July 10, 2015, the police dashcam video of Sandra Bland’s arrest. (After an exchange with another driver, the action starts at 1:20 mark followed by several minutes of inaction. Return to exchange with police at 8:30 mark, escalates very quickly at 9:30.)
Sandra Bland. An African-American woman stopped by police for a traffic violation. Three days later, Ms. Bland was found hanging in a police holding cell.
Dead.
Death by traffic violation. Not in a traffic accident. A traffic violation. Let that sink in.
Ms. Bland’s auto maneuvers look like my driving. At 8:50 when Ms. Bland explained her speeding up and pulling over, I agreed. “Yep, that’s what I’d do too. Get out of the way of the flashing lights on the way to catch a criminal or help someone in need somewhere or maintain the peace. This is me getting out of your way!”
And then it turns out I am the pursued. I am the violator, the target of rollers. Well, I would be incredulous too. “What!? Me? Huh?” Up to that moment, the preamble of events, I could be the driver. I could be Sandra Bland.
But the story takes a dark, unexpected turn at the 9:30 mark. Escalation to resisting arrest for a failure to signal? A failure to douse her cigarette? She was not in a posted no-smoking zone. She was in her car. Her car. Her own car.

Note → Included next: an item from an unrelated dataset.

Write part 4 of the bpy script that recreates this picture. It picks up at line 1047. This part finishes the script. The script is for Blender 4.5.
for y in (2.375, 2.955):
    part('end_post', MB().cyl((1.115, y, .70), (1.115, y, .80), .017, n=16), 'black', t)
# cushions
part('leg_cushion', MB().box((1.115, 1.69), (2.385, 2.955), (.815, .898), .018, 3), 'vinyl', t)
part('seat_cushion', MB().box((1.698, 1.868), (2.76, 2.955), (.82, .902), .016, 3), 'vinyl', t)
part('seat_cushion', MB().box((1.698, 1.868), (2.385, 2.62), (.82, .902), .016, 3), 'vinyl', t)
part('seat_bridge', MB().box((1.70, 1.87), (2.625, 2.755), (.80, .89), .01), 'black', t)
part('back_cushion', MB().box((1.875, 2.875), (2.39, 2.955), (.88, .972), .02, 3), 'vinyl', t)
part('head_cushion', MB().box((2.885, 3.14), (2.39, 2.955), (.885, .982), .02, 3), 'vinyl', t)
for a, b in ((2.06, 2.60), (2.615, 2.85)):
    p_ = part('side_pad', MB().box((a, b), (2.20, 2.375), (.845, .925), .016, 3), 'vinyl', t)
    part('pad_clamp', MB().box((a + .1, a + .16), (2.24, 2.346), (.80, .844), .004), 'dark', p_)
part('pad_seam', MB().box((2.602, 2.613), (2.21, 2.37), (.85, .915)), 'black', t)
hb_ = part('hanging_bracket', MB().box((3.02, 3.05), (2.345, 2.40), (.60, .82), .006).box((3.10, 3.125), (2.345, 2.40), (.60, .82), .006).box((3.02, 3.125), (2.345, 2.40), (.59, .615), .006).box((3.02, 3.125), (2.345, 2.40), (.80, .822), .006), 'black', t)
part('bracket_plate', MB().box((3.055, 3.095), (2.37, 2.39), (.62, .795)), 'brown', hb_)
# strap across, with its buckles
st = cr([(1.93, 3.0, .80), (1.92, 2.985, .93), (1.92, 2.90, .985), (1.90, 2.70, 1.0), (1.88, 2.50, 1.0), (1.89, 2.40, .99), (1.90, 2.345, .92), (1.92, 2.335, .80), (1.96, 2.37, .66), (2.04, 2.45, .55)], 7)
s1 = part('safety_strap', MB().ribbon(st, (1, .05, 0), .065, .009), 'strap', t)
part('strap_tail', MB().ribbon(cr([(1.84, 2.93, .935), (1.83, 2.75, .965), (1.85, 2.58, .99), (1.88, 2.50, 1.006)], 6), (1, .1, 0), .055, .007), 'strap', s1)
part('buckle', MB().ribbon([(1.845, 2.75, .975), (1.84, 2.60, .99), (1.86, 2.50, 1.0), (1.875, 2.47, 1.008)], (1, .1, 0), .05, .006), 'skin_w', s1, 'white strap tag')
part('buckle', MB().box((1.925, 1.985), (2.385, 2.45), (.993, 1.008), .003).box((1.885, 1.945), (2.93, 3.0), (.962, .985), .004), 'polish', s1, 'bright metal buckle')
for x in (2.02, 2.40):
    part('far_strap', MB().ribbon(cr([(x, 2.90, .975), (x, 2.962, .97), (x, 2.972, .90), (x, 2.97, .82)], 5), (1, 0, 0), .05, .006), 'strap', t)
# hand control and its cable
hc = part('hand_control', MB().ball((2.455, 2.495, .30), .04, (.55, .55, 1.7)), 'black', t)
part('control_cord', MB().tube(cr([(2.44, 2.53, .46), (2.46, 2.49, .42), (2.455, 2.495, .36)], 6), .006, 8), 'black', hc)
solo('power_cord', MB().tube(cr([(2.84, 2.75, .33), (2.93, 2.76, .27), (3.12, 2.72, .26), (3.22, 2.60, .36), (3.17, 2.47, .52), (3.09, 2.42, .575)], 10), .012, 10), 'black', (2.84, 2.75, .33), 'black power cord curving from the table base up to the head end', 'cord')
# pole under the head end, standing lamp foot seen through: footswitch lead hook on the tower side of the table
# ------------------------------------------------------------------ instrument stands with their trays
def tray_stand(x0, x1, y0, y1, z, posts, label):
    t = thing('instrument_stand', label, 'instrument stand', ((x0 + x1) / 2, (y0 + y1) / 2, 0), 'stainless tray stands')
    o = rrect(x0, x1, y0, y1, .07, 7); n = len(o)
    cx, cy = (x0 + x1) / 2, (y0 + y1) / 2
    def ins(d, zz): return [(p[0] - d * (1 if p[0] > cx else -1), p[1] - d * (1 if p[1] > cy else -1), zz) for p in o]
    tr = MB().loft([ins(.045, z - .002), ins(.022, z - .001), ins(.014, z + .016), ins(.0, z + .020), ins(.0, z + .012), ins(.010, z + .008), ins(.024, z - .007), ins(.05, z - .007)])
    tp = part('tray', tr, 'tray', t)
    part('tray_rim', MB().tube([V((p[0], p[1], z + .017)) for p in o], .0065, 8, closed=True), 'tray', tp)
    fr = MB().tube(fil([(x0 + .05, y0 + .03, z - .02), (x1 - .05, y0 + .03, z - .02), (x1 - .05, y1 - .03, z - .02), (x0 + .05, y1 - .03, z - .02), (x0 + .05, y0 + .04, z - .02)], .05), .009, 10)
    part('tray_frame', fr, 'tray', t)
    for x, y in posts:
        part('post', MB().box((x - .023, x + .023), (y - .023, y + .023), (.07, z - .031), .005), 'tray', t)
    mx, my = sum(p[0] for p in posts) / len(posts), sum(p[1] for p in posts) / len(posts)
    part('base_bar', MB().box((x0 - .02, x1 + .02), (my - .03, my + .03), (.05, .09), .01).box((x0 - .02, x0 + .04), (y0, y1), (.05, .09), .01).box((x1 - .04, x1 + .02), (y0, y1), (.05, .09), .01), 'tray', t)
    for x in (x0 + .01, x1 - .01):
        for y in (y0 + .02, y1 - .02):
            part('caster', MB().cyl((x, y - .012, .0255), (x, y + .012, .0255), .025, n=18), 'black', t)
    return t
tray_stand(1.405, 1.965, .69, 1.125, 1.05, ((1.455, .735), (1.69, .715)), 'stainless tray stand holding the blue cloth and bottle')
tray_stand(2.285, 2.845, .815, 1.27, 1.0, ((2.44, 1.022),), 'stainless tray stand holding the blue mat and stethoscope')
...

Failure to signal. Resisting arrest. Three days in a jail cell. Dead. Sandra Bland breaks me. Sandra Bland was an African-American woman.
I am white.
Dollars to donuts that by the 9:45 mark, smoking or not, I would have been signaling to pull onto the road. Driving along my little way a little more careful. Ticketed or not.
Alive.
I’d take a knee to that
Systemic racism is real. If we would all LISTEN to our brethren of color and HEAR their experiences, we would all realize that.